If you are a sports fan and live in Chicago, the story unfolding on the South Side of the city where grown men in silly looking clothes and serious looks on their faces play a game that civil war soldiers called “Rounders” but that Chicagoans are currently referring to as “Hangman, is all too familiar. Outside of a magical, glorious run of 8 6 World Championships in 10 8 years by the Bulls, Chicagoans are inured to failure by their sports teams. It’s become a source of embarrassment for the city that the record of futility enjoyed by its baseball, football, and hockey teams has surpassed any other city’s sports franchises.
A large part of the feeling is tied up in the Chicago’s former nickname “The Second City.’ Chicago is not the “Second City anymore.” Los Angeles surpassed Chicago in population back in the 1970’s. And “The Third City” just doesn’t seem to have that snap, crackle, and pizazz as other nicknames that cities have attached to them either by default or design. “The Big Apple,” The Big D,” “Music City,” and “The Big Easy” are complimentary monikers that bring tourists who drop millions of dollars into the civic coffers, attracted by the reputations of those towns for fun and frolic. Hell, even Detroit is “The Motor City, despite the fact that few if any automobiles are built within the city limits today.
But Chicago? Chicago used to be “Hog Butcher to the World” until the hogs got all huffy and decided that the slaughterhouses of Kansas City were preferable to the cramped, dusky environs found in “The Jungle” of Upton Sinclair. And “The City of Big Shoulders” that poet Carl Sandburg saw has shrunk to “The City of Slim Hips” found in the gentrified neighborhoods on the city’s North side.
Not to worry. There would always be the Bears and the Cubs. What of the White Sox, you ask?

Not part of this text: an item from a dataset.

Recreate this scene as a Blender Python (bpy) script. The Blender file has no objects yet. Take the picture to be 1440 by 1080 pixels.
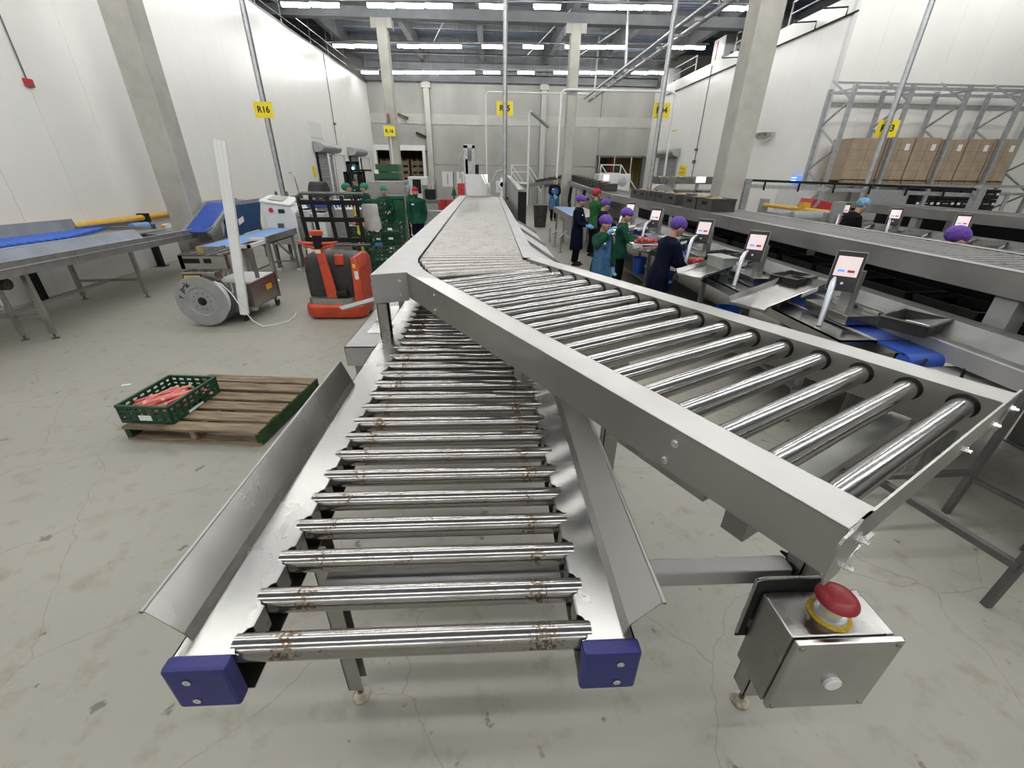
import bpy, bmesh, math, random
from mathutils import Vector, Matrix
random.seed(7)
SC = bpy.context.scene
COL = SC.collection
PI = math.pi
R = math.radians

# ------------------------------------------------------------------ camera, world, exposure
cam = bpy.data.cameras.new('camera')
cam.sensor_fit = 'HORIZONTAL'; cam.sensor_width = 36.0; cam.lens = 36.0 * 589.0 / 1440.0
cam.clip_start = 0.02; cam.clip_end = 200
cam_ob = bpy.data.objects.new('camera', cam); COL.objects.link(cam_ob)
right = Vector((0.998834, -0.046872, 0.011529)); down = Vector((-0.010954, -0.452724, -0.891584)); fwd = Vector((0.04701, 0.890418, -0.452709))
fwd.normalize(); right = (right - fwd * right.dot(fwd)).normalized(); down = fwd.cross(right)
mw = Matrix((right, -down, -fwd)).transposed().to_4x4(); mw.translation = (0, 0, 2.1)
cam_ob.matrix_world = mw
SC.camera = cam_ob
W = bpy.data.worlds.new('world'); SC.world = W; W.use_nodes = True
W.node_tree.nodes['Background'].inputs[0].default_value = (0.5, 0.55, 0.6, 1)
W.node_tree.nodes['Background'].inputs[1].default_value = 0.05
SC.view_settings.view_transform = 'Standard'; SC.view_settings.look = 'None'
SC.view_settings.gamma = 1.0; SC.view_settings.use_curve_mapping = False
SC.view_settings.exposure = 0.0
LAMP = 46.0
SC.cycles.use_denoising = True
SC.cycles.max_bounces = 7; SC.cycles.diffuse_bounces = 4; SC.cycles.glossy_bounces = 4
SC.cycles.sample_clamp_indirect = 6.0
SC.cycles.caustics_reflective = False; SC.cycles.caustics_refractive = False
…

The White Sox have been an afterthought in the minds of Chicagoans for more than 100 years. This situation was exacerbated by the ownership of the franchise by the Comiskey family whose tight fisted policies toward both the players and fans were legendary in the sports world. Charles Comiskey, owner of the team during the infamous “Black Sox” betting scandal of 1919 reportedly made the players pay for washing their own uniforms. And while more competitive as a baseball team since the end of World War II than the hated Cubs, the team always seemed to come up short during crunch time.
On more than one occasion during the last few weeks I’ve had some troll send me an email gloating about the fall of my White Sox from invincibility. Invariably, the correspondent is some rube from the sticks, at which point I politely inquire as to the status of their major league franchise. This has proved itself to be an effective riposte because, of course, there is no major league sports franchise in Iowa, or South Dakota, or some such place where the people are dependent on minor league teams for sports enjoyment. Our teams may suck, but at least we’ve got major league sports franchises – or at least teams that call themselves such. I wouldn’t necessarily call the Blackhawks “Major League” anything given that their current owners, the Wirtz family, are more interested in their lucrative liquor distribution businesses than they are in putting a professional hockey team on the ice.
But with the national media finally turning their gaze to the White Sox, it’s become something of an embarrassment to realize that the “collapse” of the team is making more national sports news than the bitter division battle between the Red Sox and Yankees. What has happened is not a collapse as much as it has been evidence that there is in fact a God. For only God could make a team like the Cleveland Indians to scorch the American League as the Tribe has done in the last two months.
The Sox had a lead of 15 games on August 1st over the Indians. Since that time, the Sox have coasted home with a .500 record – 25-26. The Indians however, have been unconscious. Playing at nearly a .750 clip – including winning an unholy 17 out of their last 19 ballgames – the Indians have surged to a 37-12 mark during the same period. Not coincidentally, this is virtually the same record the White Sox had for the first two months of the season.
Alas, when tallying up wins and losses, it matters much more how you finish as season than how you start it. Thus, my Sox find themselves fighting for their playoff lives this week. And the prospect of a three game series to end the season in Cleveland that could decide everything has most of us who root for the South Siders having feelings somewhat akin to those of the hogs many years ago who were led into the pens of the stockyards to await their fate; an overwhelming desire to have it over with already.
There is still a good chance the Sox will make the playoffs if not win their Division outright. The Yankees and Red Sox also have a date with history and destiny next weekend. One of those teams will take two out of three games which means the Sox will still probably sneak in as the American League Wild Card entry in the playoffs as long as they don’t have a major swooning experience against the lowly Detroit Tigers who they play for four games in the lead up to the weekend war with Cleveland. And Cleveland may falter a bit when they play Tampa Bay’s youngsters who are led by the most intense man in baseball, manager Lou Pinella.
So the outlook, while grim, is not beyond hope. But after such a fine season during most of which the White Sox had the best record in baseball, it would be a shame if they were denied playoff entry at the last moment by some angry god who we Chicagoans offended many years ago and who has caused us untold amount of suffering when it comes to our lame, but loved sports franchises.